## START

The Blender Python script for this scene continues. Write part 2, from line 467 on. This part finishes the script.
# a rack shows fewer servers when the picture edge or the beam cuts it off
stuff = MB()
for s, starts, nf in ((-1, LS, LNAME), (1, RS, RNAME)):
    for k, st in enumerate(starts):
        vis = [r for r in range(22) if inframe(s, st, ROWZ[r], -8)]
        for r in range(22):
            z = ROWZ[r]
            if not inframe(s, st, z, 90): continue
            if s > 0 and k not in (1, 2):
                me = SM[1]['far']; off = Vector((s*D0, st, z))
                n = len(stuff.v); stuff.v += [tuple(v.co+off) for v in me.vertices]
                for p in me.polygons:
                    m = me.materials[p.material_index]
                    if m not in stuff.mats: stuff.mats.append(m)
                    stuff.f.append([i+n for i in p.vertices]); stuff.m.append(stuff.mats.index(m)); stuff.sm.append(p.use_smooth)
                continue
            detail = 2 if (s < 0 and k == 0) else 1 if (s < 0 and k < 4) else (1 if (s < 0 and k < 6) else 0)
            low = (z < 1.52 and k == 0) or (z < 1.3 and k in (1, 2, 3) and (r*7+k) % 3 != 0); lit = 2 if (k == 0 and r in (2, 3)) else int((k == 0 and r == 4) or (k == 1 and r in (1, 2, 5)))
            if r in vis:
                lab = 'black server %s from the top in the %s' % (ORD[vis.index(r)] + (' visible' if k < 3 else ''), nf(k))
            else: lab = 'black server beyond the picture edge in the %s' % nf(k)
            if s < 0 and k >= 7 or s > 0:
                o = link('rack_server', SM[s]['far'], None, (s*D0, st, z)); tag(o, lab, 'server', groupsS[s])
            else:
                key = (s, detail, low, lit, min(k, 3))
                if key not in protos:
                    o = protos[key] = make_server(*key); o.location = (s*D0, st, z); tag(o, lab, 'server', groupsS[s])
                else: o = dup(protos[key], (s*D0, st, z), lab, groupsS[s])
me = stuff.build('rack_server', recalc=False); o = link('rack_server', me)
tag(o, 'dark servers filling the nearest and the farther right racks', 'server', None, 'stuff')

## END

What to do. Only lines that contain the word "from" are wanted; copy each of them.

Reply.
The Blender Python script for this scene continues. Write part 2, from line 467 on. This part finishes the script.
                lab = 'black server %s from the top in the %s' % (ORD[vis.index(r)] + (' visible' if k < 3 else ''), nf(k))